## Exercise directions
The records that follow must be repeated verbatim, every one of them.

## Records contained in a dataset
▼

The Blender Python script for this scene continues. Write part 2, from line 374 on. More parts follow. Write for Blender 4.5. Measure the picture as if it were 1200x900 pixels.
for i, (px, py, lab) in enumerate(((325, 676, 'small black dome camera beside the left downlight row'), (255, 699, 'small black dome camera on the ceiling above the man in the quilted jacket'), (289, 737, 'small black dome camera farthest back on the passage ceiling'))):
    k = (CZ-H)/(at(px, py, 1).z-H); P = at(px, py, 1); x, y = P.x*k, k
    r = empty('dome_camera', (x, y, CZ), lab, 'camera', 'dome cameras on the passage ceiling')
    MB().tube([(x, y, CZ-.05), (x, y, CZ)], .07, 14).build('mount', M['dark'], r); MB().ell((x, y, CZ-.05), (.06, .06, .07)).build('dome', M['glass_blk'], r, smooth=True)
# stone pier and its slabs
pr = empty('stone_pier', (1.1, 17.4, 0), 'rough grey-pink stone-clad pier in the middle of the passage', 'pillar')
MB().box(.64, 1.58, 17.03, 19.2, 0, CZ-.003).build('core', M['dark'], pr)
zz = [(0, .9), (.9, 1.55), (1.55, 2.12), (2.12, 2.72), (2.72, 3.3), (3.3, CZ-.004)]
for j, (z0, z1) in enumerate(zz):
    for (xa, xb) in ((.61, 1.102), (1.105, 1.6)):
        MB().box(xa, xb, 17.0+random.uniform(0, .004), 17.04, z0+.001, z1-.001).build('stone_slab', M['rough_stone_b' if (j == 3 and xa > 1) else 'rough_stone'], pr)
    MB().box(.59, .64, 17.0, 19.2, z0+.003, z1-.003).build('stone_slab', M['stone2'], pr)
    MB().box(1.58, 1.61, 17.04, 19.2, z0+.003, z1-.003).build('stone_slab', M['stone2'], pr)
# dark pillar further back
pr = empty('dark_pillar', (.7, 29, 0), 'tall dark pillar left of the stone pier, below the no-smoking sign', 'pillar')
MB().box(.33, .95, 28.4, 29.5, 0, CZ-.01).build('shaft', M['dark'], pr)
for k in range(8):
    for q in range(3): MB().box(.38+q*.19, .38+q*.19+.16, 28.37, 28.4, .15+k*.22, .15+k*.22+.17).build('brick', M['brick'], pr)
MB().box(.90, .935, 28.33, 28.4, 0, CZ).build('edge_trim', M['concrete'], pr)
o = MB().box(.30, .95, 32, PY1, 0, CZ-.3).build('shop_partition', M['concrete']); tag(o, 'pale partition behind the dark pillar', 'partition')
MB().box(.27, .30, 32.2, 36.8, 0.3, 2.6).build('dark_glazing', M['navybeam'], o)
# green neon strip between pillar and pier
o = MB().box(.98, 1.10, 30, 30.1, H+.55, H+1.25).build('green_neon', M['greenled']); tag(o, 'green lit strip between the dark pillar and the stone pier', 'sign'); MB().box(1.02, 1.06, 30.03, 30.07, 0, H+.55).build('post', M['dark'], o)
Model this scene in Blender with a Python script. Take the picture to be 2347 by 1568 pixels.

▲

## Solved exercise
The Blender Python script for this scene continues. Write part 2, from line 374 on. More parts follow. Write for Blender 4.5. Measure the picture as if it were 1200x900 pixels.
for i, (px, py, lab) in enumerate(((325, 676, 'small black dome camera beside the left downlight row'), (255, 699, 'small black dome camera on the ceiling above the man in the quilted jacket'), (289, 737, 'small black dome camera farthest back on the passage ceiling'))):
    k = (CZ-H)/(at(px, py, 1).z-H); P = at(px, py, 1); x, y = P.x*k, k
    r = empty('dome_camera', (x, y, CZ), lab, 'camera', 'dome cameras on the passage ceiling')
    MB().tube([(x, y, CZ-.05), (x, y, CZ)], .07, 14).build('mount', M['dark'], r); MB().ell((x, y, CZ-.05), (.06, .06, .07)).build('dome', M['glass_blk'], r, smooth=True)
# stone pier and its slabs
pr = empty('stone_pier', (1.1, 17.4, 0), 'rough grey-pink stone-clad pier in the middle of the passage', 'pillar')
MB().box(.64, 1.58, 17.03, 19.2, 0, CZ-.003).build('core', M['dark'], pr)
zz = [(0, .9), (.9, 1.55), (1.55, 2.12), (2.12, 2.72), (2.72, 3.3), (3.3, CZ-.004)]
for j, (z0, z1) in enumerate(zz):
    for (xa, xb) in ((.61, 1.102), (1.105, 1.6)):
        MB().box(xa, xb, 17.0+random.uniform(0, .004), 17.04, z0+.001, z1-.001).build('stone_slab', M['rough_stone_b' if (j == 3 and xa > 1) else 'rough_stone'], pr)
    MB().box(.59, .64, 17.0, 19.2, z0+.003, z1-.003).build('stone_slab', M['stone2'], pr)
    MB().box(1.58, 1.61, 17.04, 19.2, z0+.003, z1-.003).build('stone_slab', M['stone2'], pr)
# dark pillar further back
pr = empty('dark_pillar', (.7, 29, 0), 'tall dark pillar left of the stone pier, below the no-smoking sign', 'pillar')
MB().box(.33, .95, 28.4, 29.5, 0, CZ-.01).build('shaft', M['dark'], pr)
for k in range(8):
    for q in range(3): MB().box(.38+q*.19, .38+q*.19+.16, 28.37, 28.4, .15+k*.22, .15+k*.22+.17).build('brick', M['brick'], pr)
MB().box(.90, .935, 28.33, 28.4, 0, CZ).build('edge_trim', M['concrete'], pr)
o = MB().box(.30, .95, 32, PY1, 0, CZ-.3).build('shop_partition', M['concrete']); tag(o, 'pale partition behind the dark pillar', 'partition')
MB().box(.27, .30, 32.2, 36.8, 0.3, 2.6).build('dark_glazing', M['navybeam'], o)
# green neon strip between pillar and pier
o = MB().box(.98, 1.10, 30, 30.1, H+.55, H+1.25).build('green_neon', M['greenled']); tag(o, 'green lit strip between the dark pillar and the stone pier', 'sign'); MB().box(1.02, 1.06, 30.03, 30.07, 0, H+.55).build('post', M['dark'], o)
Model this scene in Blender with a Python script. Take the picture to be 2347 by 1568 pixels.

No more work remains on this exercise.